→ **REQUIRED TASK**
From the first line of the data through the line containing "def ru(a,b): return a+(b-a)*random.random()", return each line exactly.

→ **DATA EXTRACT**
::::::::::

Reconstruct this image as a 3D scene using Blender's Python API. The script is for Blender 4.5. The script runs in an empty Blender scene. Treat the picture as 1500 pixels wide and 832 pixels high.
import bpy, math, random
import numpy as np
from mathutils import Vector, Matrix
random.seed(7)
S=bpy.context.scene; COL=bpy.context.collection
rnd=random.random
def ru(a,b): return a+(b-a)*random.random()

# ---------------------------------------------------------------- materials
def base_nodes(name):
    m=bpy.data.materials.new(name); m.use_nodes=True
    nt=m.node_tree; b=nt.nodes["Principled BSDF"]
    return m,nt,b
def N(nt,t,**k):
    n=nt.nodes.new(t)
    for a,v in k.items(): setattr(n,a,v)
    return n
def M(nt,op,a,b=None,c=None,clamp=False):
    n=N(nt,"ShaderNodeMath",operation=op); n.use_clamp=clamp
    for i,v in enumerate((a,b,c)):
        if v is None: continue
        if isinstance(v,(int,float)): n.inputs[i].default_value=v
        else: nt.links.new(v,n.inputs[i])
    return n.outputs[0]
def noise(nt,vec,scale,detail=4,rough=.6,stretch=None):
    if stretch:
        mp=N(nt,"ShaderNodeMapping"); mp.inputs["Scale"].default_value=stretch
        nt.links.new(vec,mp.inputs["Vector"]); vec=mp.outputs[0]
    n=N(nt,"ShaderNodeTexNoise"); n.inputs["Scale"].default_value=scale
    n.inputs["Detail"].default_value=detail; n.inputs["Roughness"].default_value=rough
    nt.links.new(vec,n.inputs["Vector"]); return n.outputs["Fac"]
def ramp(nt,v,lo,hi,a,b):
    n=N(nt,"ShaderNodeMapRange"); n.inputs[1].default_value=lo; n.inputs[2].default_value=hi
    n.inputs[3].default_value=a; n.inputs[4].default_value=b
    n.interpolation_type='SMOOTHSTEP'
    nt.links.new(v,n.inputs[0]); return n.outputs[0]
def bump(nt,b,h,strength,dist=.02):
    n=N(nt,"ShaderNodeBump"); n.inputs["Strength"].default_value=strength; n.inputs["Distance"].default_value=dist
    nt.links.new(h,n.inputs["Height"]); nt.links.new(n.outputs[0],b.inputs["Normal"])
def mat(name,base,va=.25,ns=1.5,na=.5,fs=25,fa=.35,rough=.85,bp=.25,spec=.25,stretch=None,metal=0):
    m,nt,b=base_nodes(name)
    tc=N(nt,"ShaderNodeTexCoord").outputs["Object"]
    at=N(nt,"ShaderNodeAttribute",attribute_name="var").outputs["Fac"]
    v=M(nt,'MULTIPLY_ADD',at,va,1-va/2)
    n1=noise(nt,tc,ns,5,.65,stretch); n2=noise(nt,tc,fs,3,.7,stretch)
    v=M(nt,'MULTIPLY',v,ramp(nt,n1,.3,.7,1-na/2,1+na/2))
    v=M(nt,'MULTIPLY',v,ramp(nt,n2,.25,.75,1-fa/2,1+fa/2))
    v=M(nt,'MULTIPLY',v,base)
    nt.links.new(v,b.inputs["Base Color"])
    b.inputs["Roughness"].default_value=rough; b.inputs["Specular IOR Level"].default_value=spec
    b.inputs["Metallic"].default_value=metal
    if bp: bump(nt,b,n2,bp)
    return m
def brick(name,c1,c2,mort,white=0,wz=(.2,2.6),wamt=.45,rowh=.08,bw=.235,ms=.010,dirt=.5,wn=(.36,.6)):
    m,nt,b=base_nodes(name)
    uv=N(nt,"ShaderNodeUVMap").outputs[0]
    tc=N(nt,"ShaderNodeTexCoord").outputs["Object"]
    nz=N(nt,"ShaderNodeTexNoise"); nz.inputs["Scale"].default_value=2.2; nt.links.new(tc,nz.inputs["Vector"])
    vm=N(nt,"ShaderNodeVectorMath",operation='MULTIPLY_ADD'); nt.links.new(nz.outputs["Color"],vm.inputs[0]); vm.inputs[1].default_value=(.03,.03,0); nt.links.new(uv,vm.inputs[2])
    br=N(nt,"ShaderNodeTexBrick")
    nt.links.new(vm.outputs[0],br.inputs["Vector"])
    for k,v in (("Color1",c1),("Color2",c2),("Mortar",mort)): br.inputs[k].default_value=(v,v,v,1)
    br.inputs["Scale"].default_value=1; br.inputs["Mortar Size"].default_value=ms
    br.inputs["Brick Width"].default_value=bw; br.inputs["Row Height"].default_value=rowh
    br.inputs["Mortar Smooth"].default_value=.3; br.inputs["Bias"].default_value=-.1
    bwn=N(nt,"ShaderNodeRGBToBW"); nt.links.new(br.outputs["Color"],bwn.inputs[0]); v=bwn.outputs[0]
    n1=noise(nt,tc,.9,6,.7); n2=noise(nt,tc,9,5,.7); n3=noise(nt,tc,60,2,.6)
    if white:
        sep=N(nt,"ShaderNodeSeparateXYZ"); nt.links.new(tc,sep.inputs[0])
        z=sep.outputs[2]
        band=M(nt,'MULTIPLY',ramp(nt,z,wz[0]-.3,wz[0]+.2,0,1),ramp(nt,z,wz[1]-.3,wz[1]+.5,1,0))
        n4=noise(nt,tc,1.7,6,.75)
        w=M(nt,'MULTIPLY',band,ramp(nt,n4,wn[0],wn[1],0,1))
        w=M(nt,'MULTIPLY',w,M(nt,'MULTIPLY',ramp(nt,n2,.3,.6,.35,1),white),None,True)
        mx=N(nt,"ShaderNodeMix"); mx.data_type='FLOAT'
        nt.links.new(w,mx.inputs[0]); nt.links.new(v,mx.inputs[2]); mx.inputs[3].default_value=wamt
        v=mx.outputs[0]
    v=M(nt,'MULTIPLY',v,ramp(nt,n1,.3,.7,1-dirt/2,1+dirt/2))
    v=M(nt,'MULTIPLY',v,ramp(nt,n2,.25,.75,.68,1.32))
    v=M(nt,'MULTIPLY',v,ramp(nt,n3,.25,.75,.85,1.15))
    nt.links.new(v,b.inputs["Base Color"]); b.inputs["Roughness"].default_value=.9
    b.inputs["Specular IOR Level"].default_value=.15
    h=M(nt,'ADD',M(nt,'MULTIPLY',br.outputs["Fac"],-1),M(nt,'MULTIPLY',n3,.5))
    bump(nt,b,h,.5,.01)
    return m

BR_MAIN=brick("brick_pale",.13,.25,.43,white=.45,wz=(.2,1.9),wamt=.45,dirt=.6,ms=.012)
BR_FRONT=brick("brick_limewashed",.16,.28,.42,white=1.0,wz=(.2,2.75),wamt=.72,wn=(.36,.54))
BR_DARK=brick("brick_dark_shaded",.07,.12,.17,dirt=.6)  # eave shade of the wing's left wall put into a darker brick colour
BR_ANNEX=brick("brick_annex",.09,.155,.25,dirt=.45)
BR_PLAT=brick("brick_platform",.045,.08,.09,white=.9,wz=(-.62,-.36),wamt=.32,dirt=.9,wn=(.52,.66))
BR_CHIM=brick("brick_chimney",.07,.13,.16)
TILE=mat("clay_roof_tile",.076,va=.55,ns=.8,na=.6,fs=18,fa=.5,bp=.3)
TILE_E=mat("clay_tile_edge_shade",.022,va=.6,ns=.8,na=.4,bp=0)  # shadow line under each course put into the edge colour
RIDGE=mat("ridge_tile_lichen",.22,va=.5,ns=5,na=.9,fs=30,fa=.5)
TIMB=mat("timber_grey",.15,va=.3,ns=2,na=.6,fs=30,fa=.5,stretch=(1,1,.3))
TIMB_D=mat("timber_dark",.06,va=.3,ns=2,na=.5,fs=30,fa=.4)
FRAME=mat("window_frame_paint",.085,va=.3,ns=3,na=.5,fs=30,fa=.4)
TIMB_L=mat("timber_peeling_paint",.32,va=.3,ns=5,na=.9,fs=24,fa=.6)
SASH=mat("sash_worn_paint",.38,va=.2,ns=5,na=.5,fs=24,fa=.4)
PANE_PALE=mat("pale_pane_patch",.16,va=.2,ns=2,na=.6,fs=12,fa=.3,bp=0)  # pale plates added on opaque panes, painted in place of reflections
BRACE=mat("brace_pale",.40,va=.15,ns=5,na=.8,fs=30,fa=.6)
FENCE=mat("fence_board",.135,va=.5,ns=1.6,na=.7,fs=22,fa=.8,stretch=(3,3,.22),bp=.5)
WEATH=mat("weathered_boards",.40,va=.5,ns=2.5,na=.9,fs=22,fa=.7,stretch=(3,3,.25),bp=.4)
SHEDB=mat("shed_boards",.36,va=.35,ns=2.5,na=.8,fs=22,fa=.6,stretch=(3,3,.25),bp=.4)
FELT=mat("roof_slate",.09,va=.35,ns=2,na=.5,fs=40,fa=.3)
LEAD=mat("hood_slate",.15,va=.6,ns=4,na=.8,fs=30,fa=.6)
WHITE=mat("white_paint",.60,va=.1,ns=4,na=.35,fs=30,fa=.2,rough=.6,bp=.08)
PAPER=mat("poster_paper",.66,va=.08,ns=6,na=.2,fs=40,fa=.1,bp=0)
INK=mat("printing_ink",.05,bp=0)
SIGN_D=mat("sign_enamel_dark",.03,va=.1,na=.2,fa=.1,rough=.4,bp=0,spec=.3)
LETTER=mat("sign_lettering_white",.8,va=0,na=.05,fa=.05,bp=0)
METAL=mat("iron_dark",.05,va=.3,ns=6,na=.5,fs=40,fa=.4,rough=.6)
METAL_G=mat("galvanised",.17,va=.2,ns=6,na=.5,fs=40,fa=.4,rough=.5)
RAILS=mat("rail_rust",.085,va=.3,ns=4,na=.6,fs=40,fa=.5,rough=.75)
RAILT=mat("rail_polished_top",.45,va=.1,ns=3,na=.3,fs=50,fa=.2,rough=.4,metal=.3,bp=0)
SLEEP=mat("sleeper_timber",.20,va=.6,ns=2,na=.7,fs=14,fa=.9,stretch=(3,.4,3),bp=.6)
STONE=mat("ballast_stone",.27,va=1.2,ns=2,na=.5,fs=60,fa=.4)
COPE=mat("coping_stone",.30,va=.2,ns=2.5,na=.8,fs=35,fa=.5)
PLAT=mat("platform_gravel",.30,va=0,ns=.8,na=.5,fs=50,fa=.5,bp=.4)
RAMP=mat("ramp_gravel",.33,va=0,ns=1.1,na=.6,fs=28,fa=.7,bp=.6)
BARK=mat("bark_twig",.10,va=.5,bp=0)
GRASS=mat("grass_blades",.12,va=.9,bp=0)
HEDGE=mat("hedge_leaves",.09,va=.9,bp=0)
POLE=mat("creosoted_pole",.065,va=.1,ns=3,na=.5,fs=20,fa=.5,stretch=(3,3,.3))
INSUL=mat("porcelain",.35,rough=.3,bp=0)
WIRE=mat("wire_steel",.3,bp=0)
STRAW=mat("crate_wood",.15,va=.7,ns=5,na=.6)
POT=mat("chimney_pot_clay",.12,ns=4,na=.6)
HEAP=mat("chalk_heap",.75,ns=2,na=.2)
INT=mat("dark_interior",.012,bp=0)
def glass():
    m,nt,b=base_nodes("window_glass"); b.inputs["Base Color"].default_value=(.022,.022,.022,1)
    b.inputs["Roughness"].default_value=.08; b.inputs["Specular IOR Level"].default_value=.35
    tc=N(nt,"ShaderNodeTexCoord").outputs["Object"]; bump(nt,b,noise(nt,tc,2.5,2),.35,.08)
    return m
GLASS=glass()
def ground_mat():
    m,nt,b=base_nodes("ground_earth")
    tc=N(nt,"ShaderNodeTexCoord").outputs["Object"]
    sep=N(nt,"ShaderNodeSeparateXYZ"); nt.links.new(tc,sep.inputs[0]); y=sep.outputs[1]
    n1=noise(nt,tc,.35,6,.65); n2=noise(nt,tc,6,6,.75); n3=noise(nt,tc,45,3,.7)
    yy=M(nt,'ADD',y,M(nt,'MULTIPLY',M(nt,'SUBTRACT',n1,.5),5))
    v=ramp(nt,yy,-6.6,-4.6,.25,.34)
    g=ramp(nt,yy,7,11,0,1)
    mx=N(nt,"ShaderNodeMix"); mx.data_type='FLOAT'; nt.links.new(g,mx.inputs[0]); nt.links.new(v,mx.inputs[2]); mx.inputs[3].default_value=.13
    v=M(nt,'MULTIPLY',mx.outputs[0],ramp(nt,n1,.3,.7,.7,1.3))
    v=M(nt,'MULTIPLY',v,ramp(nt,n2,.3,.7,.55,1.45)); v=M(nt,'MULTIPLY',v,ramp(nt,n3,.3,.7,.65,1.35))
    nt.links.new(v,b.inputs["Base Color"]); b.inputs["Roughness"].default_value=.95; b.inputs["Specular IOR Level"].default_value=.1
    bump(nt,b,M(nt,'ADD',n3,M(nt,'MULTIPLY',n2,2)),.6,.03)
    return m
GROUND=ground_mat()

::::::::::

→ **THE COMPLETED TASK**
Reconstruct this image as a 3D scene using Blender's Python API. The script is for Blender 4.5. The script runs in an empty Blender scene. Treat the picture as 1500 pixels wide and 832 pixels high.
import bpy, math, random
import numpy as np
from mathutils import Vector, Matrix
random.seed(7)
S=bpy.context.scene; COL=bpy.context.collection
rnd=random.random
def ru(a,b): return a+(b-a)*random.random()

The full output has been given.